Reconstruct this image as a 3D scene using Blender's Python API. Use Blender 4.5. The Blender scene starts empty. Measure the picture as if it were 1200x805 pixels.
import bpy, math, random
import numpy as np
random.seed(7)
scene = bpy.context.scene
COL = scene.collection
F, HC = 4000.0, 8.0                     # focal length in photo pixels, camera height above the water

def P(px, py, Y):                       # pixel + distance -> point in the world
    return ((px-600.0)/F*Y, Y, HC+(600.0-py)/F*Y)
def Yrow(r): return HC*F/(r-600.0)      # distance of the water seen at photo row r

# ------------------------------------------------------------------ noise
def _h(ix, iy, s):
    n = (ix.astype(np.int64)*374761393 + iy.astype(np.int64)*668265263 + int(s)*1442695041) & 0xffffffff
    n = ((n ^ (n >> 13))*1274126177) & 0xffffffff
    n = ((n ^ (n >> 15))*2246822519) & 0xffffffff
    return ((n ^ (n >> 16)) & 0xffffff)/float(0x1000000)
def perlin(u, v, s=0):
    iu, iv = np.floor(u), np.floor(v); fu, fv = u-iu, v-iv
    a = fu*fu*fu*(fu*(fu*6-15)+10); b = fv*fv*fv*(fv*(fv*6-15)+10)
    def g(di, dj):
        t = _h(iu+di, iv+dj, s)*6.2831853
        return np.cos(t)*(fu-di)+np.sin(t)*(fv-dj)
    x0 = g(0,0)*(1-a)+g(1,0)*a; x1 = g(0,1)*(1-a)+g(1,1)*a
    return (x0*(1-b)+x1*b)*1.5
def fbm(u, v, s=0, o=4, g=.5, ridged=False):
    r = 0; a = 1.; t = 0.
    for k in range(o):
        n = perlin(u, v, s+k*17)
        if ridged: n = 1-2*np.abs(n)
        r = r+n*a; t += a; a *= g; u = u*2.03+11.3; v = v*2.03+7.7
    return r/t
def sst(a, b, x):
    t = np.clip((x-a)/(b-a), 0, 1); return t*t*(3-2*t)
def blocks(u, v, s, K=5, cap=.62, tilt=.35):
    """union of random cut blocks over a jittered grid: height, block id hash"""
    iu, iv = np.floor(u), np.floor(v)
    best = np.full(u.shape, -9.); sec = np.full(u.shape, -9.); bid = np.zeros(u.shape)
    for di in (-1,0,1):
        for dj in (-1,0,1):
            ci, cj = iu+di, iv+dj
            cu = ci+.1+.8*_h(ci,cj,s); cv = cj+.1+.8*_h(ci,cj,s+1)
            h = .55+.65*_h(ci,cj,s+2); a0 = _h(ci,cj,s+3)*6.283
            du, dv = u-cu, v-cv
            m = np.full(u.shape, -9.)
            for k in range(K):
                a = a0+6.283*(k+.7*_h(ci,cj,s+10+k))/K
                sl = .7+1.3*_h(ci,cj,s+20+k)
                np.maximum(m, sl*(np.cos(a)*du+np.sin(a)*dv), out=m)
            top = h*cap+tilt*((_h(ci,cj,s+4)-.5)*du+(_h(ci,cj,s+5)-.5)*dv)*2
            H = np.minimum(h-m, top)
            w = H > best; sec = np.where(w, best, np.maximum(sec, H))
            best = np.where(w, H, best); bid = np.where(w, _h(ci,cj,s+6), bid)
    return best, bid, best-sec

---

**Problem description:**
Write out the listing's lines exactly, from its first line through the line that contains "F, HC = 4000.0, 8.0", and stop there.

**Written reply:**
Reconstruct this image as a 3D scene using Blender's Python API. Use Blender 4.5. The Blender scene starts empty. Measure the picture as if it were 1200x805 pixels.
import bpy, math, random
import numpy as np
random.seed(7)
scene = bpy.context.scene
COL = scene.collection
F, HC = 4000.0, 8.0                     # focal length in photo pixels, camera height above the water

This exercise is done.